Tutorials

CSS Box Model

CSS Box Model

If you are an aspiring front end designer you will be seeing CSS Box Model everywhere. The whole web is basically built as a box. Every element that you write becomes a box, a rectangle one to be specific. If you are not familiar with the model, then you have landed to the right place. Today I will be covering CSS Box Model as my first tutorial.

What is CSS Box Model?

CSS Box Model is basically the layout foundation of the web. Every element you write becomes a rectangular box that consists with box’s content, padding, border and margin from inside out respectively. When you write any HTML tag it becomes a box. A “DIV” becomes a box, an “A” tag becomes a box, a “SPAN” tag becomes a box, and so on. Even if your “div” has a border radius and appears circular, for CSS it still is a rectangular box. So basically everything you write in a HTML is a CSS Box Model.

CSS Box Model

The boxes behaves in two ways. The first way is that it includes the padding and border to the width and height of the box model. The other way is that the width and height of the box model includes the padding and border. If that confused you, let me make it more clear to you.

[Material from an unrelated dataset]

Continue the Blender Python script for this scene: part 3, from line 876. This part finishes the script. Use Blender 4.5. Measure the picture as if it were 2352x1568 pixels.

We can control the behavior of the box model through CSS using the “box-sizing” property. The property allows you to include the padding and border in an element’s total width and height.

Without box-sizing property:

By default the width and height of an element is calculated as below:
width + padding + border = actual width of the element
height + padding + border = actual height of the element

This means when you assign a width/height, padding and border to an element. It appears larger than the actual width/height you had assigned.

With box-sizing property:

When you assign border-box value to the box-sizing property, it allows you to include the padding and border into your element’s width/height. So, if you do not want the padding and border to interfere with your element’s actual width/height, simply use the “border-box” value in your “box-sizing” property.

To learn more about box model visit this page.

Now that we have a little idea about CSS Box Model, let’s learn more about the types of boxes.

Types of CSS Boxes

There are basically three types of boxes that behave differently. The type is applied by the display CSS property. The property has block, inline and inline-block value.

A block box is a box that is stacked upon other boxes. Every new element that is a block level element always starts from new line regardless of the length of the content. The width and height of block level element can be altered from CSS directly.

An inline box is the opposite of the block box. It only takes the space of the length of the content and the width and height cannot be controlled from CSS.

An inline-block box is the in between box of both block and inline box. It inherits the property of both inline and block box. An inline-block level element only takes the space equal to the length of the content but its width and height can be controlled from CSS directly.

I hope that this article helps you in understanding the CSS Box model and the different types of box that’s available in HTML and CSS.